The sentencing of Ms. Ling and Ms. Lee is expected to complicate US efforts at bringing North Korea to terms. It may not, however, have an immediately noticeable impact.

"My guess is there's going to be a real resistance to conflating this issue with the missile and nuclear issue," says Gordon Flake, executive director of the Washington-based Mansfield Foundation, which sets up programs and exchanges with countries. "The most likely scenario would be to try to hold a separate dialogue with the North Koreans."

Al Gore to the rescue?

One possibility, widely mentioned in recent days, would be for Al Gore, the former vice president and the chairman of Current TV, to go to North Korea in hopes of bringing the women home – or at least negotiating.

"Given Al Gore's ties with Current TV, that would make a good deal of sense," says Mr. Flake, but he adds that Mr. Gore's mission at this stage "might complicate matters" with no guarantee of success.

Neither Gore nor Current TV has commented. Mitch Koss, the producer who was with Ling and Lee but escaped capture, has offered no explanation or account in public of what happened.

The White House said Monday it's working through "all available channels" to bring about the journalists' release. US diplomats may approach the North Koreans at North Korea's mission to the United States, and the Americans are expected to go through contacts in Beijing who do business with North Korea.
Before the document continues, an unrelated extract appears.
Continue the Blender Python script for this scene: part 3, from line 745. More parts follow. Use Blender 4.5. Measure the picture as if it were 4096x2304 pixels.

Some observers believe that Secretary of State Hillary Rodham Clinton added to the problem by not ruling out the possibility of putting North Korea back on the State Department's list of state sponsors of terrorism during an interview Sunday on ABC's "This Week with George Stephanopoulos."

Clinton's predecessor, Condoleezza Rice, removed the North from the list last October in hopes North Korea would fulfill the promises of 2007 six-party agreements that set up terms for dismantling and disabling its nuclear facilities and giving up its nuclear program.

It is unclear whether Clinton's words were designed to carry a warning to North Korea regarding the journalists. "We're going to look at it," when asked if North Korea might go back on the terror list. "Obviously, we would want to see recent evidence of their support for international terrorism."

In the meantime, it seems certain that "they will be used as bargaining chips," says Tim Peters, an American missionary in South Korea with wide experience with North Korean defectors.

Kam Sang-hun, a longtime activist in Seoul on human rights in North Korea, says he does not take the sentence of the two women seriously.

"You must remember North Korea is not a country of rule of law," he says. "It is not a result of a legal process but of political considerations."